Avril 1917. La guerre fait rage. Dans le Pas de Calais, les forces britanniques se sont terrées dans les tranchées face aux forces allemandes.
Deux soldats britanniques sont mandatés à travers les lignes ennemies pour aller de toute urgence délivrer un message à un bataillon dont l’engagement pourrait lui être fatal.
Sam Mendes fait fort. Après American Beauty, Les Noces rebelles, Skyfall, le réalisateur britannique signe son film le plus personnel tiré, dit-il des souvenirs distillés par son grand-père paternel, caporal dans l’armée britannique pendant la Première Guerre mondiale.

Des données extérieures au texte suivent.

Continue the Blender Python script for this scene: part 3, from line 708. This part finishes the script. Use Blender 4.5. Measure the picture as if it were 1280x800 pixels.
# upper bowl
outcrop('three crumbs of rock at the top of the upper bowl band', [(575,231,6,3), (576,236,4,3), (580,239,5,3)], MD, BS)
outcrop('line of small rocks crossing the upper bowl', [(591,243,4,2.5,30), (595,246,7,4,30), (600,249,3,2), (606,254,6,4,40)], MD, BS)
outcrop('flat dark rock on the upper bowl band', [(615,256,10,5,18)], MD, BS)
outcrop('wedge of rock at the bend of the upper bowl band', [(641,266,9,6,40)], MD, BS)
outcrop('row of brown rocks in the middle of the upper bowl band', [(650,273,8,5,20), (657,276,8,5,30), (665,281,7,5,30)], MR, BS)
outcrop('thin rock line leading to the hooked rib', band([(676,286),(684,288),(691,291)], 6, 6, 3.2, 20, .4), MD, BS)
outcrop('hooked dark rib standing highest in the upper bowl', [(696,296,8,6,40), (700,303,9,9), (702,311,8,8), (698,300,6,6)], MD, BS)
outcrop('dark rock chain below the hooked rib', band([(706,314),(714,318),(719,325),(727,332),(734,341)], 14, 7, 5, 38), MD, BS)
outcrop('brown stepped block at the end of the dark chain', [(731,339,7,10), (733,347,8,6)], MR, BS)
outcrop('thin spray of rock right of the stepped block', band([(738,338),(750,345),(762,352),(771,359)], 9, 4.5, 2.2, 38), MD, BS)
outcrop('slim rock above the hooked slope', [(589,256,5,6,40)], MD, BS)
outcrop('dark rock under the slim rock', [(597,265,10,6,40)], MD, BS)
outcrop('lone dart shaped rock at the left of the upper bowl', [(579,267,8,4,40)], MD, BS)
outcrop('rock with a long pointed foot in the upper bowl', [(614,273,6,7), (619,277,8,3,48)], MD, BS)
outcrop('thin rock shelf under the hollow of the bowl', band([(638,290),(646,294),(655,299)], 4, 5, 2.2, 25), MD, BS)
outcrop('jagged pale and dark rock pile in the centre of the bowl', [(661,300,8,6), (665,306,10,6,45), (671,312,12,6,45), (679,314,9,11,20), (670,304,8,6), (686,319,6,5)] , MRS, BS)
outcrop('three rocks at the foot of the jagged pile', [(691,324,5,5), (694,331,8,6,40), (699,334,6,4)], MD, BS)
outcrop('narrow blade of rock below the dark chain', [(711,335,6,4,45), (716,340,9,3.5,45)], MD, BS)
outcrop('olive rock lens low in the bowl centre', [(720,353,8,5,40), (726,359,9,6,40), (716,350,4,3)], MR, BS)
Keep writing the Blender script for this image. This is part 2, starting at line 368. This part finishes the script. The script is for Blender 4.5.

Il le fait dans une forme intimidante, qui force le respect : l’unique plan séquence. C’est le Graal des réalisateurs qui répond tout à la fois à un défi technique et scénaristique. Le défi technique, on le conçoit aisément, rendu plus facile à surmonter avec la miniaturisation des caméras. Le défi scénaristique consiste à raconter en temps réel une histoire.
Les encyclopédies de cinéma listent les plans séquences les plus célèbres : la première scène de La Soif du mal de Orson Welles ou de Snake Eyes de Brian de Palma. Les revues de cinéma essaient d’en faire le hit parade, celui des Fils de l’Homme d’Alfonso Cuaron étant souvent cité parmi les plus époustouflants. Et puis, évidemment, il y a La Corde de Hitchcock, tourné en huis clos donnant l’impression d’un unique plan séquence (en fait, à l’époque, les bobines ne permettaient pas de tourner pendant plus de dix minutes et La Corde est constitué de dix séquences).
On voit récemment se multiplier, avec plus ou moins de bonheur, ce genre d’exercices. Victoria en 2015 suivait son héroïne dans les rues de Berlin. Utøya, 22 juillet l’an dernier racontait en temps réel la tuerie d’Utøya en Norvège du point de vue d’une jeune fille pourchassée par Anders Breivik.
La prouesse technique est en elle-même bluffante. Mais elle serait vaine si elle ne servait pas une cause. L’idée est de nous plonger dans la furie de la guerre, de nous faire sentir jusqu’à l’épuisement l’exténuation de deux soldats confrontés à une tâche titanesque : risquer leur vie, traverser l’enfer, vaincre la peur et la souffrance pour accomplir leur mission.
Le pari est réussi. On sort de la salle lessivé, après deux heures passées les ongles plantés dans l’accoudoir à retenir son souffle. Comme à la lecture des premières pages du roman de Pierre Lemaître Au revoir là-haut, on aura vécu organiquement le bruit et la fureur, le sang et la merde, la sueur et les larmes. Chapeau l’artiste.